REQUIREMENT.
Would you extract the whole listing below and retype it exactly?

PROVIDED MATERIAL.
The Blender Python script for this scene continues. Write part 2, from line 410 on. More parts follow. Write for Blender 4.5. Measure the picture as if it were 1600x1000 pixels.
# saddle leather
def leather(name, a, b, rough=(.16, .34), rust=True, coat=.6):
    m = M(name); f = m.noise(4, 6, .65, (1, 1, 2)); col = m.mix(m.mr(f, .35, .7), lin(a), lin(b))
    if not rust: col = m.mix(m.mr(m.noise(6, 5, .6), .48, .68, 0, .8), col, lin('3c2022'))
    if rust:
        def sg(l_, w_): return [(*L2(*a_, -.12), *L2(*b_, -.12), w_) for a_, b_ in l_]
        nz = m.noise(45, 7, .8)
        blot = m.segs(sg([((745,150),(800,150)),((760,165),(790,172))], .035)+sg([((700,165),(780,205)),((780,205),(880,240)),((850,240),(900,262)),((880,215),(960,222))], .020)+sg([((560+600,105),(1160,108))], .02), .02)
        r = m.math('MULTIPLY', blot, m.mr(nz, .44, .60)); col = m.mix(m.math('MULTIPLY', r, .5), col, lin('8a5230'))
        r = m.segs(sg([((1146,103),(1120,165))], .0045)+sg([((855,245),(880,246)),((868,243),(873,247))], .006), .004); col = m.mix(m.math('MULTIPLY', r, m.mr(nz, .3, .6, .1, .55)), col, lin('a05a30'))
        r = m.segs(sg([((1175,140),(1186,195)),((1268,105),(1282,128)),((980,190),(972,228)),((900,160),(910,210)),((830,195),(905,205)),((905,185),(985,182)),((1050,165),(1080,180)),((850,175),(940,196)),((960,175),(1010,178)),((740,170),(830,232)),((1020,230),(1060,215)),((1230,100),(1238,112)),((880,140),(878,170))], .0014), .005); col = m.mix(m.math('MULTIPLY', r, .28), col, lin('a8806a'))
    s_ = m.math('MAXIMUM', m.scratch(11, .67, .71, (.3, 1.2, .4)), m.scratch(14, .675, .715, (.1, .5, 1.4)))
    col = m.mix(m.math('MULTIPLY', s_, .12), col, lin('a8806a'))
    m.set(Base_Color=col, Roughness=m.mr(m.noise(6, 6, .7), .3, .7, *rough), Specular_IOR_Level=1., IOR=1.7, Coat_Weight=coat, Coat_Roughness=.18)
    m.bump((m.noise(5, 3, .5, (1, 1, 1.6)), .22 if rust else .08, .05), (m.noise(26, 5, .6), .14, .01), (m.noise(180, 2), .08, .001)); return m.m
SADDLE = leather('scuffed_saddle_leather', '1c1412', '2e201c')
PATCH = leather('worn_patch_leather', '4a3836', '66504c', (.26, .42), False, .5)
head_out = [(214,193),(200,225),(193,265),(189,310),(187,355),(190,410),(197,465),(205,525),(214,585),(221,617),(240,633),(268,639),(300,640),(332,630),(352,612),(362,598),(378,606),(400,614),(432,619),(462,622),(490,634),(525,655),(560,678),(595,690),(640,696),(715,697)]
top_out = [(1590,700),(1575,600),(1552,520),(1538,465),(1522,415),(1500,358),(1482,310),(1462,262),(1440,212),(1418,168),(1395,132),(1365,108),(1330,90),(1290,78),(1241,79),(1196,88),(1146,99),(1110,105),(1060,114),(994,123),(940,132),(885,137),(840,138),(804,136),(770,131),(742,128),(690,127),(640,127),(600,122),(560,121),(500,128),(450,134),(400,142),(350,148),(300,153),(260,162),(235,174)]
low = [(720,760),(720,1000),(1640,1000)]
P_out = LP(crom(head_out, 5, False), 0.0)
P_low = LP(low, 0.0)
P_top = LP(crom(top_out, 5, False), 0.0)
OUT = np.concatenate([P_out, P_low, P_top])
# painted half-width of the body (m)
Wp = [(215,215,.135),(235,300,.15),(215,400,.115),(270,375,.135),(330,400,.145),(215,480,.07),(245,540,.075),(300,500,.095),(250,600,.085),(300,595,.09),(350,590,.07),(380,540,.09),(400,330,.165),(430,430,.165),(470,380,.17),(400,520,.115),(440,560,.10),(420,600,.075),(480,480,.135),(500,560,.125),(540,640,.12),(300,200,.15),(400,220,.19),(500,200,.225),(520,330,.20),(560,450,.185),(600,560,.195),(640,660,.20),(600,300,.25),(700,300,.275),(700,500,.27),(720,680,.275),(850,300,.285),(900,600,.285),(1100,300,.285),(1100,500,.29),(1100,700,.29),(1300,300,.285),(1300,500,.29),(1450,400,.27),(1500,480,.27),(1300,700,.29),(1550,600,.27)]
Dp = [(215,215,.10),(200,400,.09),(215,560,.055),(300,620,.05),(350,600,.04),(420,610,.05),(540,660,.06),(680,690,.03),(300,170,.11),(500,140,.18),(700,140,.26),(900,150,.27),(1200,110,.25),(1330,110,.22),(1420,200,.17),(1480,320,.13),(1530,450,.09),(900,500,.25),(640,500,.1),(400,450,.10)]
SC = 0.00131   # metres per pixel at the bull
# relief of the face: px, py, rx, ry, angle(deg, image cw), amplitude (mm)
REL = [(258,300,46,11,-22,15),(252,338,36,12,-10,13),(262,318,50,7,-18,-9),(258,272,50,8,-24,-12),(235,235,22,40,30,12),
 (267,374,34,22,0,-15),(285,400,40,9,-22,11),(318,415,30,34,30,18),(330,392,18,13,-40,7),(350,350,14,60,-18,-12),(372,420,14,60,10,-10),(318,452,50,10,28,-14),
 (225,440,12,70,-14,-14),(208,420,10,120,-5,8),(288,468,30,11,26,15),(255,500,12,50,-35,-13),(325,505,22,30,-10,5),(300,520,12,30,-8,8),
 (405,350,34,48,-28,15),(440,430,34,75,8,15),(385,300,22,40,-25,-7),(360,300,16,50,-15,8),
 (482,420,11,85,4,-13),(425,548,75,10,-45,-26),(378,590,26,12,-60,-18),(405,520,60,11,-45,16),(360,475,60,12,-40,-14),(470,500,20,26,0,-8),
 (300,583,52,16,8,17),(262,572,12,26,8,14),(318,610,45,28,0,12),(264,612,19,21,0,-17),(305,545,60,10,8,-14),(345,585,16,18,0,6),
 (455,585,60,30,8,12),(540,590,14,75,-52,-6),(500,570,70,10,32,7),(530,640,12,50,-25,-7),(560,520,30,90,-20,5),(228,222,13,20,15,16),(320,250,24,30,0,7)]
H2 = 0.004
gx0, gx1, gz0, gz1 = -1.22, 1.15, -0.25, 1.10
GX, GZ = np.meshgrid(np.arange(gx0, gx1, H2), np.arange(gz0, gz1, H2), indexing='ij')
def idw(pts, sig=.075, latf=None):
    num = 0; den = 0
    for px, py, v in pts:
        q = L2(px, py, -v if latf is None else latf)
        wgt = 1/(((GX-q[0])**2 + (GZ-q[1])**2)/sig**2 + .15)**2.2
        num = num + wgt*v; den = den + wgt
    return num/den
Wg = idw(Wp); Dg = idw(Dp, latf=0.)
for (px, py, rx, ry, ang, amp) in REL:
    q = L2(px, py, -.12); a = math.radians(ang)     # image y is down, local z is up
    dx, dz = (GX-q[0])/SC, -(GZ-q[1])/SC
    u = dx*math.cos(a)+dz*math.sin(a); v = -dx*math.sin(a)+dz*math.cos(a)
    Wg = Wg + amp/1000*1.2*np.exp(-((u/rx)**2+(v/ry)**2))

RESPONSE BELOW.
The Blender Python script for this scene continues. Write part 2, from line 410 on. More parts follow. Write for Blender 4.5. Measure the picture as if it were 1600x1000 pixels.
# saddle leather
def leather(name, a, b, rough=(.16, .34), rust=True, coat=.6):
    m = M(name); f = m.noise(4, 6, .65, (1, 1, 2)); col = m.mix(m.mr(f, .35, .7), lin(a), lin(b))
    if not rust: col = m.mix(m.mr(m.noise(6, 5, .6), .48, .68, 0, .8), col, lin('3c2022'))
    if rust:
        def sg(l_, w_): return [(*L2(*a_, -.12), *L2(*b_, -.12), w_) for a_, b_ in l_]
        nz = m.noise(45, 7, .8)
        blot = m.segs(sg([((745,150),(800,150)),((760,165),(790,172))], .035)+sg([((700,165),(780,205)),((780,205),(880,240)),((850,240),(900,262)),((880,215),(960,222))], .020)+sg([((560+600,105),(1160,108))], .02), .02)
        r = m.math('MULTIPLY', blot, m.mr(nz, .44, .60)); col = m.mix(m.math('MULTIPLY', r, .5), col, lin('8a5230'))
        r = m.segs(sg([((1146,103),(1120,165))], .0045)+sg([((855,245),(880,246)),((868,243),(873,247))], .006), .004); col = m.mix(m.math('MULTIPLY', r, m.mr(nz, .3, .6, .1, .55)), col, lin('a05a30'))
        r = m.segs(sg([((1175,140),(1186,195)),((1268,105),(1282,128)),((980,190),(972,228)),((900,160),(910,210)),((830,195),(905,205)),((905,185),(985,182)),((1050,165),(1080,180)),((850,175),(940,196)),((960,175),(1010,178)),((740,170),(830,232)),((1020,230),(1060,215)),((1230,100),(1238,112)),((880,140),(878,170))], .0014), .005); col = m.mix(m.math('MULTIPLY', r, .28), col, lin('a8806a'))
    s_ = m.math('MAXIMUM', m.scratch(11, .67, .71, (.3, 1.2, .4)), m.scratch(14, .675, .715, (.1, .5, 1.4)))
    col = m.mix(m.math('MULTIPLY', s_, .12), col, lin('a8806a'))
    m.set(Base_Color=col, Roughness=m.mr(m.noise(6, 6, .7), .3, .7, *rough), Specular_IOR_Level=1., IOR=1.7, Coat_Weight=coat, Coat_Roughness=.18)
    m.bump((m.noise(5, 3, .5, (1, 1, 1.6)), .22 if rust else .08, .05), (m.noise(26, 5, .6), .14, .01), (m.noise(180, 2), .08, .001)); return m.m
SADDLE = leather('scuffed_saddle_leather', '1c1412', '2e201c')
PATCH = leather('worn_patch_leather', '4a3836', '66504c', (.26, .42), False, .5)
head_out = [(214,193),(200,225),(193,265),(189,310),(187,355),(190,410),(197,465),(205,525),(214,585),(221,617),(240,633),(268,639),(300,640),(332,630),(352,612),(362,598),(378,606),(400,614),(432,619),(462,622),(490,634),(525,655),(560,678),(595,690),(640,696),(715,697)]
top_out = [(1590,700),(1575,600),(1552,520),(1538,465),(1522,415),(1500,358),(1482,310),(1462,262),(1440,212),(1418,168),(1395,132),(1365,108),(1330,90),(1290,78),(1241,79),(1196,88),(1146,99),(1110,105),(1060,114),(994,123),(940,132),(885,137),(840,138),(804,136),(770,131),(742,128),(690,127),(640,127),(600,122),(560,121),(500,128),(450,134),(400,142),(350,148),(300,153),(260,162),(235,174)]
low = [(720,760),(720,1000),(1640,1000)]
P_out = LP(crom(head_out, 5, False), 0.0)
P_low = LP(low, 0.0)
P_top = LP(crom(top_out, 5, False), 0.0)
OUT = np.concatenate([P_out, P_low, P_top])
# painted half-width of the body (m)
Wp = [(215,215,.135),(235,300,.15),(215,400,.115),(270,375,.135),(330,400,.145),(215,480,.07),(245,540,.075),(300,500,.095),(250,600,.085),(300,595,.09),(350,590,.07),(380,540,.09),(400,330,.165),(430,430,.165),(470,380,.17),(400,520,.115),(440,560,.10),(420,600,.075),(480,480,.135),(500,560,.125),(540,640,.12),(300,200,.15),(400,220,.19),(500,200,.225),(520,330,.20),(560,450,.185),(600,560,.195),(640,660,.20),(600,300,.25),(700,300,.275),(700,500,.27),(720,680,.275),(850,300,.285),(900,600,.285),(1100,300,.285),(1100,500,.29),(1100,700,.29),(1300,300,.285),(1300,500,.29),(1450,400,.27),(1500,480,.27),(1300,700,.29),(1550,600,.27)]
Dp = [(215,215,.10),(200,400,.09),(215,560,.055),(300,620,.05),(350,600,.04),(420,610,.05),(540,660,.06),(680,690,.03),(300,170,.11),(500,140,.18),(700,140,.26),(900,150,.27),(1200,110,.25),(1330,110,.22),(1420,200,.17),(1480,320,.13),(1530,450,.09),(900,500,.25),(640,500,.1),(400,450,.10)]
SC = 0.00131   # metres per pixel at the bull
# relief of the face: px, py, rx, ry, angle(deg, image cw), amplitude (mm)
REL = [(258,300,46,11,-22,15),(252,338,36,12,-10,13),(262,318,50,7,-18,-9),(258,272,50,8,-24,-12),(235,235,22,40,30,12),
 (267,374,34,22,0,-15),(285,400,40,9,-22,11),(318,415,30,34,30,18),(330,392,18,13,-40,7),(350,350,14,60,-18,-12),(372,420,14,60,10,-10),(318,452,50,10,28,-14),
 (225,440,12,70,-14,-14),(208,420,10,120,-5,8),(288,468,30,11,26,15),(255,500,12,50,-35,-13),(325,505,22,30,-10,5),(300,520,12,30,-8,8),
 (405,350,34,48,-28,15),(440,430,34,75,8,15),(385,300,22,40,-25,-7),(360,300,16,50,-15,8),
 (482,420,11,85,4,-13),(425,548,75,10,-45,-26),(378,590,26,12,-60,-18),(405,520,60,11,-45,16),(360,475,60,12,-40,-14),(470,500,20,26,0,-8),
 (300,583,52,16,8,17),(262,572,12,26,8,14),(318,610,45,28,0,12),(264,612,19,21,0,-17),(305,545,60,10,8,-14),(345,585,16,18,0,6),
 (455,585,60,30,8,12),(540,590,14,75,-52,-6),(500,570,70,10,32,7),(530,640,12,50,-25,-7),(560,520,30,90,-20,5),(228,222,13,20,15,16),(320,250,24,30,0,7)]
H2 = 0.004
gx0, gx1, gz0, gz1 = -1.22, 1.15, -0.25, 1.10
GX, GZ = np.meshgrid(np.arange(gx0, gx1, H2), np.arange(gz0, gz1, H2), indexing='ij')
def idw(pts, sig=.075, latf=None):
    num = 0; den = 0
    for px, py, v in pts:
        q = L2(px, py, -v if latf is None else latf)
        wgt = 1/(((GX-q[0])**2 + (GZ-q[1])**2)/sig**2 + .15)**2.2
        num = num + wgt*v; den = den + wgt
    return num/den
Wg = idw(Wp); Dg = idw(Dp, latf=0.)
for (px, py, rx, ry, ang, amp) in REL:
    q = L2(px, py, -.12); a = math.radians(ang)     # image y is down, local z is up
    dx, dz = (GX-q[0])/SC, -(GZ-q[1])/SC
    u = dx*math.cos(a)+dz*math.sin(a); v = -dx*math.sin(a)+dz*math.cos(a)
    Wg = Wg + amp/1000*1.2*np.exp(-((u/rx)**2+(v/ry)**2))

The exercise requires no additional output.